Today I'm sharing three templates to help you think through your own plan and write it down. A template is a pattern that guides your work. The first template is for district leaders to guide the overall vision for technology across the system; the second is for school administrators to plan for a school; and the third is for teachers to plan for an individual classroom.
FREE TEMPLATES
Blended Learning Strategic Plan for District Leaders
Blended Learning Strategic Plan for School Administrators
Blended Learning Strategic Plan for Teachers

Where did these templates come from? After Michael B. Horn and I wrote the book Blended: Using Disruptive Innovation to Improve Schools, we started doing workshops to help schools implement the strategies in the book. We drafted a basic plan to help educators in these workshops. That basic plan was the first version of these templates.

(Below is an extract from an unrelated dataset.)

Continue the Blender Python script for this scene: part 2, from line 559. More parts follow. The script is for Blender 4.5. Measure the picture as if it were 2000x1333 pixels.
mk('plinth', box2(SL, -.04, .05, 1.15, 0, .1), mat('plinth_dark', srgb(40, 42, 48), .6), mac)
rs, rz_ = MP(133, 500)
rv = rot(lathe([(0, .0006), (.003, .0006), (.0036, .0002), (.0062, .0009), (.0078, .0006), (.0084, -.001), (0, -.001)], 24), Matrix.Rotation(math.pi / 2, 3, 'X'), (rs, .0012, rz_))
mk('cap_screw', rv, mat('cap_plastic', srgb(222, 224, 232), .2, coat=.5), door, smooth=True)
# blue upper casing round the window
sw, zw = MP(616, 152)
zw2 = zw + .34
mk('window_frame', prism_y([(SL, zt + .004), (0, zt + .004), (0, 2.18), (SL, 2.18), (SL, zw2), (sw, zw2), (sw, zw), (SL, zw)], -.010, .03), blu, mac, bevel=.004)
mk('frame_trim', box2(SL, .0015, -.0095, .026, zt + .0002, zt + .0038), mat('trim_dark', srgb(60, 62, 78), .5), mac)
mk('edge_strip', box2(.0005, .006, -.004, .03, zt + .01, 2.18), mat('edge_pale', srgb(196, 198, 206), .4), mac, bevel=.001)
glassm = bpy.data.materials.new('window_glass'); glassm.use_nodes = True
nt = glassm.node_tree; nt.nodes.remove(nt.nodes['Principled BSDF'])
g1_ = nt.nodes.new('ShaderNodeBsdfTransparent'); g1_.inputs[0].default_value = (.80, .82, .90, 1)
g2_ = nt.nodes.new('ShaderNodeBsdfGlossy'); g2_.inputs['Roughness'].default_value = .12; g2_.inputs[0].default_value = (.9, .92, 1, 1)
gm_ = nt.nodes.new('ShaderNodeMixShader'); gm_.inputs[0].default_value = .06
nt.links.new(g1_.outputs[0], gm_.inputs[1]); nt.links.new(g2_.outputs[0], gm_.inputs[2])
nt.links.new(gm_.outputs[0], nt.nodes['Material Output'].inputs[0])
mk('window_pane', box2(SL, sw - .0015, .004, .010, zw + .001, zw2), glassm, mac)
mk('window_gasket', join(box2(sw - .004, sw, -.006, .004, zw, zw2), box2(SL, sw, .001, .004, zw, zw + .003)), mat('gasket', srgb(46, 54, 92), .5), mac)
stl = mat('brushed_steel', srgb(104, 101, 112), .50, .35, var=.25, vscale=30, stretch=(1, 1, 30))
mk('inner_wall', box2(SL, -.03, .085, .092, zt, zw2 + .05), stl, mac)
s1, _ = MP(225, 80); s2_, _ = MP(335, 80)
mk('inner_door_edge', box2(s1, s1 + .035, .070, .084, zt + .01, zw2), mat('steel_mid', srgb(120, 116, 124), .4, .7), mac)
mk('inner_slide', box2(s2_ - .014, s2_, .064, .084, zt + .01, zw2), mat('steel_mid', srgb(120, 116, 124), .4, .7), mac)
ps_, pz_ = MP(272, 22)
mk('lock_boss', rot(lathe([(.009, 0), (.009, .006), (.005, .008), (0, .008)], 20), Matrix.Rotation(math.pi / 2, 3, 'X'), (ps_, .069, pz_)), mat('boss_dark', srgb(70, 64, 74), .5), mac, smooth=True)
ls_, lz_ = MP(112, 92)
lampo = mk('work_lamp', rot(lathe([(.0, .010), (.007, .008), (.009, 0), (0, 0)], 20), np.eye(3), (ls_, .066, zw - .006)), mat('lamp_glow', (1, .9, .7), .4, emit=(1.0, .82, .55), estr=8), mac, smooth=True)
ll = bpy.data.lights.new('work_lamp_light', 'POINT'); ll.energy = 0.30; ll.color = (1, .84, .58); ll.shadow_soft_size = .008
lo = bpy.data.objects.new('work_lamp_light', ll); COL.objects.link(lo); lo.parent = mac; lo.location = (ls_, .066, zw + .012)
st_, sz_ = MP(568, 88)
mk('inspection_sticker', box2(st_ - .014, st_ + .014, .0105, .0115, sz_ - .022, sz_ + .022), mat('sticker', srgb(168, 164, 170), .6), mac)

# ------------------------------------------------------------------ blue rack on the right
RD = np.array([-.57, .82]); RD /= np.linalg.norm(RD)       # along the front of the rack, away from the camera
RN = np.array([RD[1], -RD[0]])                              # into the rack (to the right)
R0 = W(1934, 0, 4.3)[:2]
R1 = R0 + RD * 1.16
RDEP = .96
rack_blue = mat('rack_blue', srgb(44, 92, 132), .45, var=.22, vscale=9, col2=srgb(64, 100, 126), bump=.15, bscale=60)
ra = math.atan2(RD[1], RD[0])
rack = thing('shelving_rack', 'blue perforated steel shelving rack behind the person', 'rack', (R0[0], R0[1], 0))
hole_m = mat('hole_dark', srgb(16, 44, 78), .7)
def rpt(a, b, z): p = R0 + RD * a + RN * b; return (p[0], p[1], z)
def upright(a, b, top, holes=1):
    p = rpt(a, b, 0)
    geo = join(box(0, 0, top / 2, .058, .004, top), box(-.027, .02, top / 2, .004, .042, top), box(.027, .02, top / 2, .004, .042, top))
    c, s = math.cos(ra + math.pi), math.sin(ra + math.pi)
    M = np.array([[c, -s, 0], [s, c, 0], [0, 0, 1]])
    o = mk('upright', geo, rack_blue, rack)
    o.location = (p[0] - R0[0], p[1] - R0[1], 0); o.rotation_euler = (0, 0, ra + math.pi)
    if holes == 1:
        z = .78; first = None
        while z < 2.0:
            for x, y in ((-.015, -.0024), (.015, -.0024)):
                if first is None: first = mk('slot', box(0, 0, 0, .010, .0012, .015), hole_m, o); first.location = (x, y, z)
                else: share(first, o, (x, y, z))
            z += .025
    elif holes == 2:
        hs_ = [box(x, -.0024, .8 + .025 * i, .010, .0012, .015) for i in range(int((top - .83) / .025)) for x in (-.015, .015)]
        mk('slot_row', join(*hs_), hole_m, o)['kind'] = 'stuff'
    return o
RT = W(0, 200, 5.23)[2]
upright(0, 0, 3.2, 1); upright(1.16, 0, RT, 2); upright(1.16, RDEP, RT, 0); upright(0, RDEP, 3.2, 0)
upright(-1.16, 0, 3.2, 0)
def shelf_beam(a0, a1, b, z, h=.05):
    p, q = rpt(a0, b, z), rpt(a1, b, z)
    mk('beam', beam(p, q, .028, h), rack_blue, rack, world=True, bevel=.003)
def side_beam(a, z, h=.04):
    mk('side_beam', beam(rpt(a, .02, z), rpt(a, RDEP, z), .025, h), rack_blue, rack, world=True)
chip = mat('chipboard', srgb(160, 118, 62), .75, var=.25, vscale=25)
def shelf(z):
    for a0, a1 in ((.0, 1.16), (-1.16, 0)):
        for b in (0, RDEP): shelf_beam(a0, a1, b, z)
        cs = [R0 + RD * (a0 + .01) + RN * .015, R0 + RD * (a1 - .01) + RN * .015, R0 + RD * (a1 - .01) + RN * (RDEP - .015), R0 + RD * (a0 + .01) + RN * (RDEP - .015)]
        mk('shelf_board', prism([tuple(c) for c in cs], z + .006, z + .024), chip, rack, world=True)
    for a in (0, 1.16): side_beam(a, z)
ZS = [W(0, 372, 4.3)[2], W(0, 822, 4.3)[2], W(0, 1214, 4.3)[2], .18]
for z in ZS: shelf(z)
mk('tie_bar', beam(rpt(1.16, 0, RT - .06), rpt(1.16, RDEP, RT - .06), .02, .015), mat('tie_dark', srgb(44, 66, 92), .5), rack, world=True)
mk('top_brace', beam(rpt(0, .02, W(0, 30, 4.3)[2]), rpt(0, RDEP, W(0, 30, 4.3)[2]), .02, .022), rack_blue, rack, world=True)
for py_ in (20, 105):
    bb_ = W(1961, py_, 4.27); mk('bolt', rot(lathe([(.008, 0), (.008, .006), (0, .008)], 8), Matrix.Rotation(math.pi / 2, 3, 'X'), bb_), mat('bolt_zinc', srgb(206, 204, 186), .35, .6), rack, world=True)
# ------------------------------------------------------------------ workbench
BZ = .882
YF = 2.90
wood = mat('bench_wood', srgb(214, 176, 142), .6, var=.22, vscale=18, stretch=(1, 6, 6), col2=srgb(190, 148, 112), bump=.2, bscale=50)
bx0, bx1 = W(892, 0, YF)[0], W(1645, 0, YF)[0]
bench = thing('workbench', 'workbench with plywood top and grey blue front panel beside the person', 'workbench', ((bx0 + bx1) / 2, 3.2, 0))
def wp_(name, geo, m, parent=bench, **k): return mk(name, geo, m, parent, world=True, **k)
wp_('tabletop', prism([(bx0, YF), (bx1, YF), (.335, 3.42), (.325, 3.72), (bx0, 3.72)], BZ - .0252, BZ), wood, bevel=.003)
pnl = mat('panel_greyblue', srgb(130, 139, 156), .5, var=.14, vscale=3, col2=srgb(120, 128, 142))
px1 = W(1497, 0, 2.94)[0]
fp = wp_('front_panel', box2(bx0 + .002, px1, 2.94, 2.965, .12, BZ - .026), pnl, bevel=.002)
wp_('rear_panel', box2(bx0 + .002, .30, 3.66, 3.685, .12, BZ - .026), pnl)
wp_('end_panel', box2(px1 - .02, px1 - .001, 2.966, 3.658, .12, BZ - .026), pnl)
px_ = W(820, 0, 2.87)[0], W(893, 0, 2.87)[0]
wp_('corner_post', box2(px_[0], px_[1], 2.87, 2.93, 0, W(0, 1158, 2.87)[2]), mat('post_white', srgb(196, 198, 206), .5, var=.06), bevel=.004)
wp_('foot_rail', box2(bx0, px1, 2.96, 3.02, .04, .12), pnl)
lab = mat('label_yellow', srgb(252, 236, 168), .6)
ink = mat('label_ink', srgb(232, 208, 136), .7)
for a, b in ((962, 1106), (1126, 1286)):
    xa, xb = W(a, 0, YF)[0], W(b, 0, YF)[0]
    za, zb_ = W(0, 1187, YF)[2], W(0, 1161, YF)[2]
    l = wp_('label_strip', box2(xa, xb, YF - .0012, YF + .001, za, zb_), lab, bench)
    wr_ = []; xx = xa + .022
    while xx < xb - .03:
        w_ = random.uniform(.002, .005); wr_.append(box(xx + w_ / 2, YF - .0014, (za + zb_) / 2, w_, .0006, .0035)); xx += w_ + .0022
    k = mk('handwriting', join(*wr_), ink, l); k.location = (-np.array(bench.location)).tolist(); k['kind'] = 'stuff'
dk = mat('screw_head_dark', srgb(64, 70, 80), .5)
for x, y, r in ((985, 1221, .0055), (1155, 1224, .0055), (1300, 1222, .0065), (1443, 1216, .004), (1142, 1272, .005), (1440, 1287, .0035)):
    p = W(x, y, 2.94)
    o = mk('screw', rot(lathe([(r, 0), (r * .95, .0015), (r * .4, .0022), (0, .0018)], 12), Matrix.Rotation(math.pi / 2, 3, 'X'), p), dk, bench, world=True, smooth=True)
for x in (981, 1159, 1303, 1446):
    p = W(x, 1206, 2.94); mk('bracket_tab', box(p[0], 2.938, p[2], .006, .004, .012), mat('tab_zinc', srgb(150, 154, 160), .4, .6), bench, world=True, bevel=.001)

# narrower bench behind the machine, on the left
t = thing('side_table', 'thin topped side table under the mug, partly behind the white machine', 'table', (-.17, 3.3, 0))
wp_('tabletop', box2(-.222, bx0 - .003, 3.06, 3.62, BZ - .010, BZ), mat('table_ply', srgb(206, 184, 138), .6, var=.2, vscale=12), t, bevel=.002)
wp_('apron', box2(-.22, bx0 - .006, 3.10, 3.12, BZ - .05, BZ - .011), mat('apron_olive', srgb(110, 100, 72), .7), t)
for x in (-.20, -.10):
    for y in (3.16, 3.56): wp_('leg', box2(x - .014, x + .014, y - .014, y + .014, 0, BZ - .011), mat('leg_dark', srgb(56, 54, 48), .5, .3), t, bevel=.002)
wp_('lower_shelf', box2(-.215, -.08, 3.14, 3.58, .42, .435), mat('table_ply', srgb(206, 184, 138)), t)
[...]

By 2017, enough educators had drafted and implemented blended-learning plans that we had a rich set of data. We used that data to fine-tune the templates and create exercises to help users work through the templates step-by-step. We also curated examples of how dozens of schools filled out the templates. We published the templates, exercises, and examples in The Blended Workbook: Learning to Design the Schools of our Future (available at Barnes & Noble and Amazon).
I encourage you to make a copy of the template that applies to your role. Then schedule time with your team to walk through each of its sections. Finally, use The Blended Workbook to check your work against national examples and fine-tune it.
That effort takes some diligence. But in this case, slow is fast. By slowing down and figuring out your strategy, you'll in fact speed up your progress toward attaining the results you want in your schools.
It's up to our generation to plan what teaching and learning should look like for children today.